Bank of Japan Backs Away from Future Rate Hikes
Shortly after the Wednesday opening of Japanese stock markets, Bank of Japan (BOJ) Deputy Governor Shinichi Uchida attempted to quell fear about imploding yen carry trades.
What’s the scoop?
- Sudden Reversal: Although the BOJ just hiked its short-term interest rate target from 0.1% to 0.25% last week, the central bank has already capitulated on its hawkish policy stance following Japan’s worst stock market crash since 1987. Deputy Governor Uchida stated the BOJ will “maintain current levels of monetary easing for the time being” and that the market should discount the risks of overtightening.

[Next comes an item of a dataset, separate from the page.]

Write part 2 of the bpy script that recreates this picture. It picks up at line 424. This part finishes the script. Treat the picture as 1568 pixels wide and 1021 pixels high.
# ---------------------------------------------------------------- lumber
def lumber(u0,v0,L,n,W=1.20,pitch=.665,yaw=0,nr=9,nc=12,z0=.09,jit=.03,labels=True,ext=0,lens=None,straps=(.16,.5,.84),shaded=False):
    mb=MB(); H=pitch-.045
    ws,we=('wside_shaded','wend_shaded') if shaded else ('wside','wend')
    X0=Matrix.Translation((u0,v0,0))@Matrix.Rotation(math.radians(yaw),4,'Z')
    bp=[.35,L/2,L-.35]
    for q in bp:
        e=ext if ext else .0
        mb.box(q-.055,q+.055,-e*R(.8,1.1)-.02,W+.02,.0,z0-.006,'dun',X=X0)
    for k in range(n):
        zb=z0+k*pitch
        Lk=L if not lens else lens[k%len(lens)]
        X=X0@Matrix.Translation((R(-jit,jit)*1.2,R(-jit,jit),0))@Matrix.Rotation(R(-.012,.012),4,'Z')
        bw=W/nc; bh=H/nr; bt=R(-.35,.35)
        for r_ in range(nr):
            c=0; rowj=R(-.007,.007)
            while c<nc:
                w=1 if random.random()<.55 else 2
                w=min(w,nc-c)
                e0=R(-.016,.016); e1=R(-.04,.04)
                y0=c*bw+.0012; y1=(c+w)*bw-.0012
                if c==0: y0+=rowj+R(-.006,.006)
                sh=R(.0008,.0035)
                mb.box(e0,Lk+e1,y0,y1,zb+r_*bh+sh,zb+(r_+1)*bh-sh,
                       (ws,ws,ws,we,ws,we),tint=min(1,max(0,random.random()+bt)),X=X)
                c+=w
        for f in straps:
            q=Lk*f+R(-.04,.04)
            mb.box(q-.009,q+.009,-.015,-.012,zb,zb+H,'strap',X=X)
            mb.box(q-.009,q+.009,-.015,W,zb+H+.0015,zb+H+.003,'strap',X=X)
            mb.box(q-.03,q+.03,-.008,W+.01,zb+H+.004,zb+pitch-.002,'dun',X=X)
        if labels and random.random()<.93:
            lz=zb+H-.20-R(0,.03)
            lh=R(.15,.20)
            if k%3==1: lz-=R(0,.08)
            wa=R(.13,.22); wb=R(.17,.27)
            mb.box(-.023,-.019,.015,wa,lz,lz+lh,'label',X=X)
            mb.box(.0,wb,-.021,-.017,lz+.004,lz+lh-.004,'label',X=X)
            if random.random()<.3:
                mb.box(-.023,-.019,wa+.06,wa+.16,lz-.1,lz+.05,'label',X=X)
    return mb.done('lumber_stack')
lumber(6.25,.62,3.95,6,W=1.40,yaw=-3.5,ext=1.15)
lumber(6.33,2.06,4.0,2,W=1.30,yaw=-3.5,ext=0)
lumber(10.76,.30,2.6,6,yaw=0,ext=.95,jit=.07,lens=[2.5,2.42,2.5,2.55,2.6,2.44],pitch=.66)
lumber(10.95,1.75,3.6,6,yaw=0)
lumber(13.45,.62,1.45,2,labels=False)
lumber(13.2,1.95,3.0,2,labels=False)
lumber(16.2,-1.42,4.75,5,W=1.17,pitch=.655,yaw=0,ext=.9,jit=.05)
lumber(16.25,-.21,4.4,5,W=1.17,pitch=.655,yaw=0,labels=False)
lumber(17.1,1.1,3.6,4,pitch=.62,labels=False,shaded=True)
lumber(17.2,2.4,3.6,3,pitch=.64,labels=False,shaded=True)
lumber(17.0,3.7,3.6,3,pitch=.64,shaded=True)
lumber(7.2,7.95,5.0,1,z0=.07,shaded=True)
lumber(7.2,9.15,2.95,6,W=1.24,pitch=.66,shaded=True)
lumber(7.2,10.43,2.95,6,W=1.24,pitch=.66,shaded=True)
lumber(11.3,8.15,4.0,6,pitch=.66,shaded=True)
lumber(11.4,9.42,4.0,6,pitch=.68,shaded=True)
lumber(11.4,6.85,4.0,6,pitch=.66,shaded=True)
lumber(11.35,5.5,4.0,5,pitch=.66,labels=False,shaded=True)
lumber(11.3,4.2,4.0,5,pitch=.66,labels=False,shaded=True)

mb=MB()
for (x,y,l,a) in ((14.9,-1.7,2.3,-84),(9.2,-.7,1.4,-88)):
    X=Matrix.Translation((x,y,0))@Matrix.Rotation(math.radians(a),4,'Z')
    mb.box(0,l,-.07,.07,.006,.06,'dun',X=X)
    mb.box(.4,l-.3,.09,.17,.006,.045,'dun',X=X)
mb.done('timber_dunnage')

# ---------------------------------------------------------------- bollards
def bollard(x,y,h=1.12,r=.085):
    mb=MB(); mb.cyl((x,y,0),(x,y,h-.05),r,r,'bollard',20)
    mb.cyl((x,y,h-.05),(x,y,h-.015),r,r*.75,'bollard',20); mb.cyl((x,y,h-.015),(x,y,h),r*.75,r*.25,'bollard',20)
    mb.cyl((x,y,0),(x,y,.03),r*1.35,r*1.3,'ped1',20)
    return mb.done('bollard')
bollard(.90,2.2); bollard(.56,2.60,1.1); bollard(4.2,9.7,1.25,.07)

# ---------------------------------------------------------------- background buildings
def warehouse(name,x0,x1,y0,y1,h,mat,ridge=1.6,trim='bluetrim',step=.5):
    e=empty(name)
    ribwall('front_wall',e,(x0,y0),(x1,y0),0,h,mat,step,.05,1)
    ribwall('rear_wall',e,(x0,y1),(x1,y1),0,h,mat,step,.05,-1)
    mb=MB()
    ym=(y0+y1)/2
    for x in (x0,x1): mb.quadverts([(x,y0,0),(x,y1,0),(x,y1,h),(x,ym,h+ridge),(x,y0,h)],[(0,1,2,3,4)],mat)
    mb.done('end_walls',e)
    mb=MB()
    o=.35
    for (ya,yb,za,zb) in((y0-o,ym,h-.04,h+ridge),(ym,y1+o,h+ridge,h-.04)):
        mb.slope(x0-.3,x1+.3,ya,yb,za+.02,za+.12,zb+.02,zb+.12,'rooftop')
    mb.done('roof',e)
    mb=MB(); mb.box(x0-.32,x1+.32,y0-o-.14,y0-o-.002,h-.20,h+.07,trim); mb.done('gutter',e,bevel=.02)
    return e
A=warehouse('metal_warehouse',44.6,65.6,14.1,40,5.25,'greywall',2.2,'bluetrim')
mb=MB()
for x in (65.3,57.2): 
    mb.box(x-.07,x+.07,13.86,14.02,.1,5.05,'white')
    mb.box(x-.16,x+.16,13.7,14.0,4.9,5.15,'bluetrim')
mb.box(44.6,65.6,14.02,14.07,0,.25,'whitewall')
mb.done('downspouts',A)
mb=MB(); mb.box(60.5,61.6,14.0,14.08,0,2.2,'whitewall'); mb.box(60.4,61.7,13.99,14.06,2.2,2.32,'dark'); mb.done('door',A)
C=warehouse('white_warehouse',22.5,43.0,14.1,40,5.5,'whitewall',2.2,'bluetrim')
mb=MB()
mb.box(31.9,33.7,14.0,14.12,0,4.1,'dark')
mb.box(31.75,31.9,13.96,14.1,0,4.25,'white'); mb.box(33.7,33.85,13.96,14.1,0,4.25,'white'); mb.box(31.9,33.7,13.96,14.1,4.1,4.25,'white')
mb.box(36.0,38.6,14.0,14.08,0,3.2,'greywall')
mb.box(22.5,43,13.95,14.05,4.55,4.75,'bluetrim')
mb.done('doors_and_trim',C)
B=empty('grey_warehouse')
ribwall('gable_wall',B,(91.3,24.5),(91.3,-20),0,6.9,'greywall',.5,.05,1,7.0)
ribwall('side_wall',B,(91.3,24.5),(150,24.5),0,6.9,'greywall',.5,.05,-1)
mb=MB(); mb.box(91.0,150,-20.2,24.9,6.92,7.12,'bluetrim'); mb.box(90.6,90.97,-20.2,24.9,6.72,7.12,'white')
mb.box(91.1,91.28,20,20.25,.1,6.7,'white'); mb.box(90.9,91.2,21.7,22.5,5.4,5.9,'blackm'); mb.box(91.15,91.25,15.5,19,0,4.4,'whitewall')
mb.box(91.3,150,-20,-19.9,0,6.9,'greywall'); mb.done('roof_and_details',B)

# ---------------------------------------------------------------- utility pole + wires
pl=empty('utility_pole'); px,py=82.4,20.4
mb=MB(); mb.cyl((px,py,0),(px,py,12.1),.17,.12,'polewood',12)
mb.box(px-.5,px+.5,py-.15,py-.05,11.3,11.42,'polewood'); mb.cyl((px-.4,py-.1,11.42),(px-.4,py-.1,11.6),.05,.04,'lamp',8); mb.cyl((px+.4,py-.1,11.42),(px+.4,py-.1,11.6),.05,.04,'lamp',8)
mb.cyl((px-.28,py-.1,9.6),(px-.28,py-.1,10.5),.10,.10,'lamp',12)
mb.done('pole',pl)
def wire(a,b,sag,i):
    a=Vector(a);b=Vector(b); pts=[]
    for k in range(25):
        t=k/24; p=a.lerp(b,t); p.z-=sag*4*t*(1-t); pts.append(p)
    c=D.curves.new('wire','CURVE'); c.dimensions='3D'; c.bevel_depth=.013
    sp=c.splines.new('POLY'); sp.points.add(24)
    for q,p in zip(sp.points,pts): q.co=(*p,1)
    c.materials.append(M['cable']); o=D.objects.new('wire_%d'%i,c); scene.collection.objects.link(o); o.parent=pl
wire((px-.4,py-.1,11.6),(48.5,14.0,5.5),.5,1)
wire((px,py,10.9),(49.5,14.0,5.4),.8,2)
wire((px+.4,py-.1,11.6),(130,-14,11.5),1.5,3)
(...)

- Mixed Reactions: Global risk markets strengthened overnight as fears of additional Japanese rate raises subsided, but sold off throughout today’s U.S. trading session as the implications of the BOJ’s stance were further digested.
Bankless Take:
While many traders initially perceived the BOJ’s promise of no further rate cuts as a bullish impulse, others have interpreted it as a signal of panic and are beginning to question the effectiveness of the central bank’s monetary policy. Despite the BOJ increasing its short-term interest rate target, yields on long-term Japanese government bonds slid throughout last week, with bonds tripping upside circuit breakers during the peak of the Monday selloff.
The difference between causation and correlation is difficult to parse as it relates to the strengthening yen; it remains unclear whether carry trades imploding is a direct result of Japanese interest rate policies, or a concerning side effect of carry trade participants simply unwinding their positions and squeezing late movers in the process.